Ces considérations nous permettent également de mieux comprendre l’argument des Juifs qui ne purent apporter le sacrifice de Pessa’h à temps. Ils disaient (Bamidbar/Nombres 9,7) : « Pourquoi serions-nous privés d’offrir le sacrifice de Hachem en son temps, seuls entre les enfants d’Israël « ?

Ils avaient compris que cet acte avait une signification particulière, et qu’en l’absence du sacrifice, ils allaient être rejetés hors du peuple juif. Voilà la raison pour laquelle ils se sont levés et ont demandé qu’une solution soit trouvée.

Le Ba’al haTourim (ad loc. 10) explique le choix du 14 Iyar comme date du Pessa’h Chéni : « Parce que, lorsque l’année précédente est embolismique, Iyar remplace Nissan ». Il faut comprendre sans doute que, lorsque l’on ajoute un mois à l’année, la fête de Pessa’h tombe à sa vraie date, le 14 Iyar, ce qui fait que cette date-là est également associée à l’offrande du sacrifice de Pessa’h, et que c’est donc là le moment le plus approprié pour que ces personnes, qui étaient empêchés de l’amener en temps prescrit, puissent profiter encore des qualités exceptionnelles de cette mitsva.

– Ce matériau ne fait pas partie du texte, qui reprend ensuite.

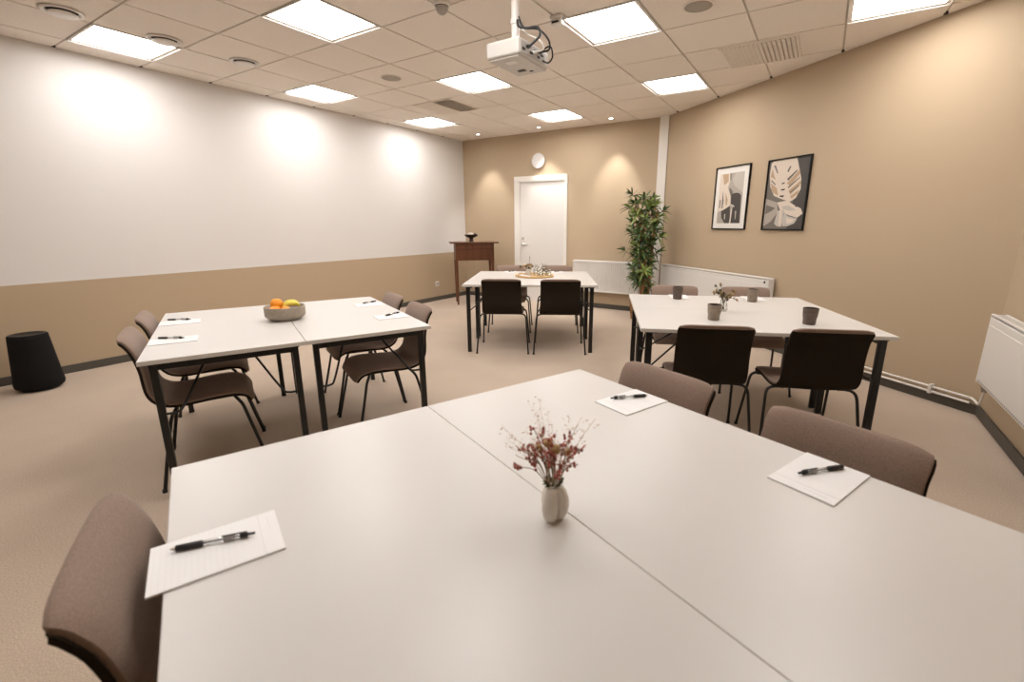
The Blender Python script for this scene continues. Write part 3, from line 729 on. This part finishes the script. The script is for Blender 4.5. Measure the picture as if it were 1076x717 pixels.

Notre auteur ajoute : «Et parce qu’au 15 Iyar la manne a commencé à tomber, c’est la raison pour laquelle on y fait le Pessa’h qu’un jour ». Il semble bien que le problème qui préoccupait le Ba’al haTourim était de savoir pourquoi la seconde session au cours de laquelle il est possible d’apporter ce sacrifice n’est pas suivie d’une fête durant sept jours, question à laquelle il répond en soulignant que c’est ce jour-là que la manne a commencé à tomber.

Cette idée peut être explicitée par ce qu’a écrit rabbi Ya’aqov Emden : la première année, ils ont consommé jusqu’au 15 Iyar les galettes de matsa qu’ils avaient emportées d’Egypte, ce qui tendrait à prouver que la matsa et le pessa’h ont effet jusqu’à cette date, et pas ultérieurement et que les miracles ont continué jusqu’à ce soir-là. En conséquence, les journées qui suivent cette date n’ont plus rien à voir avec Pessa’h et un jour suffit, idée qui peut correspondre parfaitement à celle exprimée plus haut par le Ba’al haTourim.